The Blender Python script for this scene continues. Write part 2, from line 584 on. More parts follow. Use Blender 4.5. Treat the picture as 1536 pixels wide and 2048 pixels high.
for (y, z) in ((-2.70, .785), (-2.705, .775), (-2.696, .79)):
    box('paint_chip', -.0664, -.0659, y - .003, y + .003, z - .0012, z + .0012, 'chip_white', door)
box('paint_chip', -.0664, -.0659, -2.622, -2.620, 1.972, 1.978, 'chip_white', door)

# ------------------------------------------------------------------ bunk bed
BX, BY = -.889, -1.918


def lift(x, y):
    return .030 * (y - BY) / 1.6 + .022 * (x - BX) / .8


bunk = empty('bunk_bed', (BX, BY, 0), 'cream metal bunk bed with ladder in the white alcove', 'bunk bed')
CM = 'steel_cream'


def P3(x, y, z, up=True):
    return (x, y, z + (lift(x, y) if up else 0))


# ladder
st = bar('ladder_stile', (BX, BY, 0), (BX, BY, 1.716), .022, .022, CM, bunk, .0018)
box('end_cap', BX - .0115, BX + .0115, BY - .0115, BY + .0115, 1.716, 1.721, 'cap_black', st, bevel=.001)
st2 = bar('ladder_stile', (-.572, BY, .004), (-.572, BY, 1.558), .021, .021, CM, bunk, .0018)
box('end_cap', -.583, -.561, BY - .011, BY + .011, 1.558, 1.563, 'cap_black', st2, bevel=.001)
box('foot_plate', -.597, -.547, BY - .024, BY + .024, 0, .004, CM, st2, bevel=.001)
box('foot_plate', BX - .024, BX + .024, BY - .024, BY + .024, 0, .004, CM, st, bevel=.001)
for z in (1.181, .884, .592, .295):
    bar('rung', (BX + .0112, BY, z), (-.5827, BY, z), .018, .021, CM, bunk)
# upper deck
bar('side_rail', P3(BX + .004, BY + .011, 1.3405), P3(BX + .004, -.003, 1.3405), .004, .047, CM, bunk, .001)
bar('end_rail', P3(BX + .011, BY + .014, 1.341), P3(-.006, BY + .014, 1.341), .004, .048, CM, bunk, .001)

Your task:
Give again, word for word, the lines of the listing, starting at its first line and ending with the line containing "CM = 'steel_cream'".

Result below:
The Blender Python script for this scene continues. Write part 2, from line 584 on. More parts follow. Use Blender 4.5. Treat the picture as 1536 pixels wide and 2048 pixels high.
for (y, z) in ((-2.70, .785), (-2.705, .775), (-2.696, .79)):
    box('paint_chip', -.0664, -.0659, y - .003, y + .003, z - .0012, z + .0012, 'chip_white', door)
box('paint_chip', -.0664, -.0659, -2.622, -2.620, 1.972, 1.978, 'chip_white', door)

# ------------------------------------------------------------------ bunk bed
BX, BY = -.889, -1.918


def lift(x, y):
    return .030 * (y - BY) / 1.6 + .022 * (x - BX) / .8


bunk = empty('bunk_bed', (BX, BY, 0), 'cream metal bunk bed with ladder in the white alcove', 'bunk bed')
CM = 'steel_cream'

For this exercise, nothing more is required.